Friendliness is also a huge factor in retail culture – why are you ignoring me? Why are you scowling at me? If I search and search for someone to ask a question and I can’t find anyone, I’ll go somewhere else. If you treat me like an idiot because I don’t exfoliate enough (cough SEPHORA cough), I’ll have a bad view of the overall business. Your staff and the culture you create reflects your business. One bad experience in one retail store over an entire chain can be enough to turn someone off shopping there for life. This heavily connects into treating your workers right, if they do not care about the business, they will not care about how they reflect the business. The high nature of contractors working in any given business also affects this (for example – this person doesn’t work for Sephora, she works for Kat Von D which happens to be inside Sephora).
Cutting workers rights (such as slashing penalty rates) which is a federal issue rather than a store-level issue, is also slowly hammering the nail into retail’s coffin. Expecting people to work for less on days that are important to them, such as public holidays and weekends, is not going to revive retail. If you cannot afford to pay penalty rates, how come your CEO is getting 2 million a year?
There’s no such thing as the ‘trickle down’ effect. That economic fallacy is not true. CEOs and CFOs around Australia are getting paid in the millions while poor kids under 20 are getting barely enough to scrape by, with the government continually threatening to cut their pay or take away their rights to unionise. No retail chain wants to offer permanent part-time any more. It’s casual or nothing. Then, in addition to this, having the predominantly right-wing, biased media continually call them lazy, stupid, crap workers and every other name under the sun. All because they want basic workers rights.
Stock
Loss is a gigantic part of why retail is failing. It’s very difficult to steal from an online store (although I’m sure AfterPay is probably levelling the field a bit there…).
Streamlining retail offerings and ensuring you are stocking items that people actually want is another reason online stores have the upper hand. Why are the shelves bare? Again? (Priceline in Melbourne Central is a huge contender for the title of ‘how are they still there considering there’s never any stock’.)
Stores that streamline products and keep up with trends are far more likely to succeed. If it’s not selling, get rid of it!

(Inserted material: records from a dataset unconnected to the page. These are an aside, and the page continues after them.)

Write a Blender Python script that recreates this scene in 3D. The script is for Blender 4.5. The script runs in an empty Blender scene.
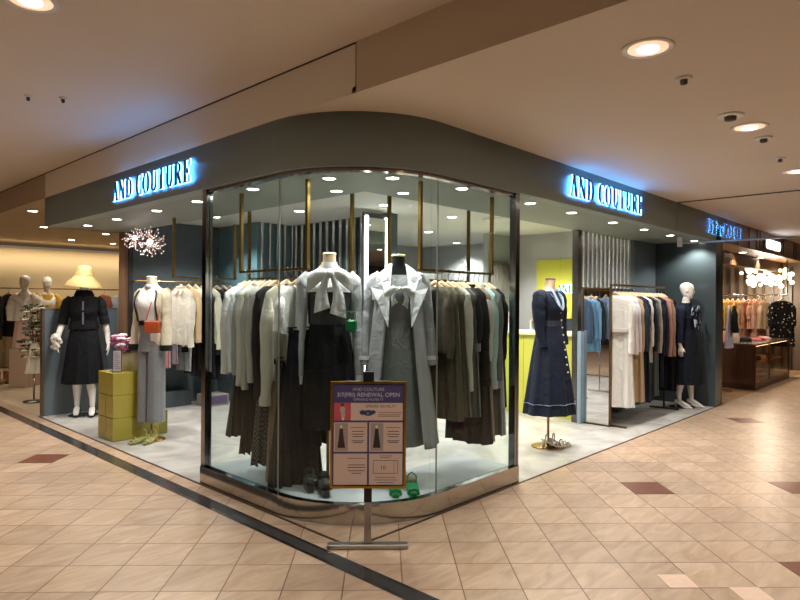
import bpy, math, random
from mathutils import Vector, Matrix, Euler
from mathutils.noise import noise
random.seed(7)
PI = math.pi
S = bpy.context.scene
COL = S.collection

# ------------------------------------------------------------------ camera
CAMX, CAMY, CAMZ = -2.508, -2.756, 1.5
cam_d = bpy.data.cameras.new('camera'); cam = bpy.data.objects.new('camera', cam_d); COL.objects.link(cam)
cam_d.sensor_fit = 'HORIZONTAL'; cam_d.sensor_width = 36; cam_d.lens = 27.54; cam_d.clip_start = .05
fw = Vector((.7264, .687, 0)).normalized(); rt = Vector((fw.y, -fw.x, 0)); up = Vector((0, 0, 1))
ro = math.radians(.37)
rx = rt*math.cos(ro) + up*math.sin(ro); uy = up*math.cos(ro) - rt*math.sin(ro)
cam.matrix_world = Matrix.Translation((CAMX, CAMY, CAMZ)) @ Matrix((rx, uy, -fw)).transposed().to_4x4()
cam_d.shift_y = .0012
S.camera = cam

# ------------------------------------------------------------------ view + world
S.view_settings.view_transform = 'Standard'; S.view_settings.look = 'None'
S.view_settings.gamma = 1; S.view_settings.use_curve_mapping = False
S.view_settings.exposure = 1.0
w = bpy.data.worlds.new('world'); S.world = w; w.use_nodes = True
w.node_tree.nodes['Background'].inputs[0].default_value = (1.0, .80, .62, 1)
w.node_tree.nodes['Background'].inputs[1].default_value = .10

# light levels, used by the lamp builders further down
P_SHOP, P_INNER, P_MALL, P_NEIGH = 29, 70, 36, 20
C_SHOP = (1.0, .97, .92); C_MALL = (1.0, .94, .87); C_NEIGH = (1.0, .87, .68)

# ------------------------------------------------------------------ materials
MATS = {}
def srgb(c):
    return tuple((x/12.92 if x <= .04045 else ((x+.055)/1.055)**2.4) for x in c)
def hexc(h):
    return srgb(tuple(int(h[i:i+2], 16)/255 for i in (0, 2, 4)))
def base(name):
    m = bpy.data.materials.new(name); m.use_nodes = True
    return m, m.node_tree, m.node_tree.nodes['Principled BSDF']
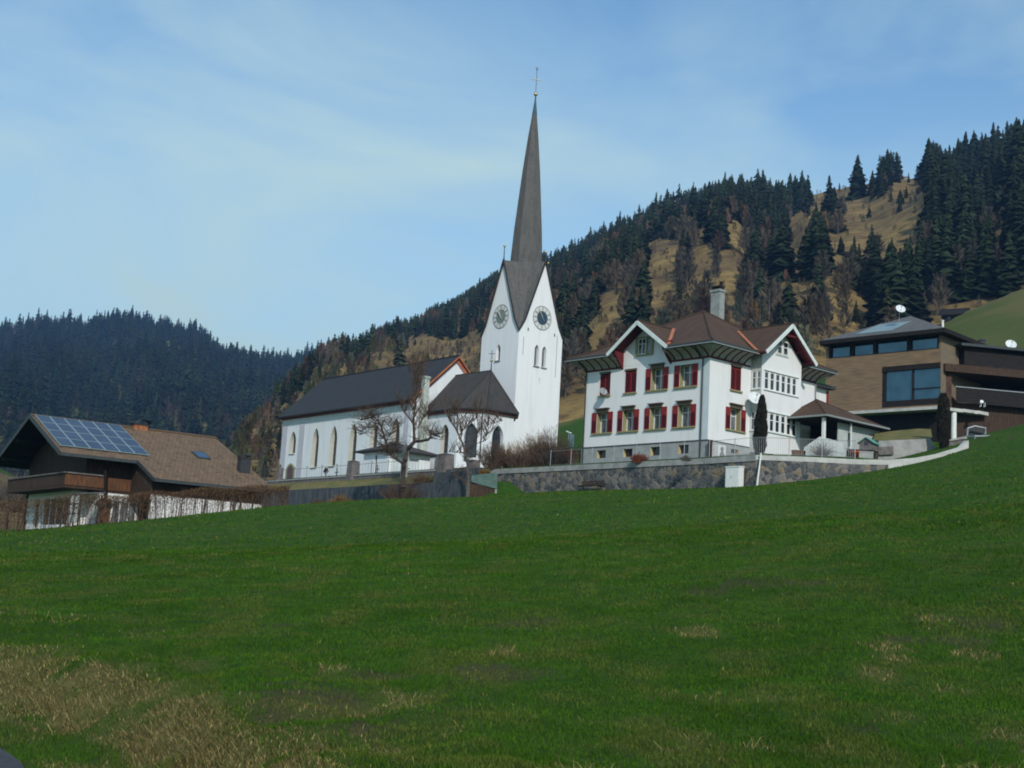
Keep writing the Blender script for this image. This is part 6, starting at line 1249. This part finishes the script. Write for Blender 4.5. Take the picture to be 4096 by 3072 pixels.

Or maybe, thieves will get rid of them for you! Security is at an all-time low, and playing the blame game with your staff when 50 people an hour are walking out the door with all sorts of stock in their bags is futile and frankly, insulting. If you have crappy, weak security you will lose stock. Gates that beep but have no one following up afterwards are useless. You’d be surprised how many stores have extremely weak, or no, security strategy at all.
Delving deep into how and why this has happened could help this sector eventually recover, however it will take a lot of thought and innovation, and afterwards, retail will be forever changed, and what returns to our high streets and shopping malls will not be the same as it was before.